14日の「パクス カンターレ 歌と平和の物語」。 イタリアには、「カンターレ、歌を歌えば全てがうまくいく」という諺がある。 イタリア南部のソヴェレートという小さな村に、ギターかマンドリンのような楽器を弾いて歌を歌うカリフスティヌスという名のデュオがいる。 古い四線譜の、「あの時、愛の鎖につながれた」などという恋の歌を歌う。
十字軍の時代、奇跡の平和を成し遂げた一人の皇帝がいた。 昨日見た、フェデリコ2世だ。 100年以上続く十字軍の戦いで、フェデリコ2世は、イスラム側のアル=カーミルと戦っていた。 アル=カーミルは、捕虜を保護したり、キリスト教徒と対話を試みるような人物だった。 フェデリコ2世は、教養ある人物で、対話に応じ、三年にわたって手紙を送り合った。 皇帝は手紙で、哲学、地学、数学の問題を出し、それにアル=カーミルが丁寧に答えたりしている。 遊びと笑いと礼節ある関係が築かれた。 1229年講和条約が結ばれ、10年間の平和がもたらされた。 エルサレムの、キリスト教の聖地はキリスト教徒に、イスラム教の聖地はイスラム教徒に委ねられることになった。
ヨーロッパにアラブの文化が流入し、音楽が流れる。 歌詞は、それまでの吟遊詩人の文語ではなく当時の話し言葉、口語で書かれるようになった。 中世のポップミュージック。 それはイタリアのいろいろな芸術の原点となり、100年後文学の世界でもダンテの『神曲』は話し言葉で書かれている。 人間中心の世界観は、近代の扉を開き、ルネサンスの礎となった。

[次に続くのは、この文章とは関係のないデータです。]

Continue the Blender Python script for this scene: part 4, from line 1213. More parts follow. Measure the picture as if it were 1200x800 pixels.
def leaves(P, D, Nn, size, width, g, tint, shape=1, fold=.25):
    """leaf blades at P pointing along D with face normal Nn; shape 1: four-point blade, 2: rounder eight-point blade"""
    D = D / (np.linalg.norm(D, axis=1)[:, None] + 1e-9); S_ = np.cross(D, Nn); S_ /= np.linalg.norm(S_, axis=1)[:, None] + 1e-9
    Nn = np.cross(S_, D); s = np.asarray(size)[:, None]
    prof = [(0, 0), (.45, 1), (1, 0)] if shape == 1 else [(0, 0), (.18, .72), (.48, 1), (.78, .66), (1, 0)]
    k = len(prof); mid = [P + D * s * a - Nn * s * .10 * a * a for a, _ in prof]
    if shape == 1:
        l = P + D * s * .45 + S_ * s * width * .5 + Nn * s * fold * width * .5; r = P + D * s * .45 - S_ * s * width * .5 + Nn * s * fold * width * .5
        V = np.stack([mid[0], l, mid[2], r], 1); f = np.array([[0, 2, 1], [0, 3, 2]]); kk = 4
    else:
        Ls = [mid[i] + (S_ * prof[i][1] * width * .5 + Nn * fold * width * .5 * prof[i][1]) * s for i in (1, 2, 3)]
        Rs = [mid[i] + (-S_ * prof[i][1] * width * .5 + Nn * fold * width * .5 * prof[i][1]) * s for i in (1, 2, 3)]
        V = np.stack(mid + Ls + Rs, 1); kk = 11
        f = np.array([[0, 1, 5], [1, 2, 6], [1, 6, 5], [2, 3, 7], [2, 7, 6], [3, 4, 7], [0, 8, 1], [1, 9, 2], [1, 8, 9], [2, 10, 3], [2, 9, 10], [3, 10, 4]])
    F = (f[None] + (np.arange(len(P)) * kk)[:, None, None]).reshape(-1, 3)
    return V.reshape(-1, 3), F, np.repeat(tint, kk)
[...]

フェデリコ2世は、カステル・デル・モンテ、八角形で八つの塔を持つ、戦う機能のない城を建てている。 エルサレムのイスラム教の聖地「岩のドーム」の八角形を模して、両者の平和の象徴として建てたのではないか、といわれている。
結論、地位や戦の勝利よりも、愛の歌を歌えばすべてがうまくいき、平和になると、歴史が教えてくれた。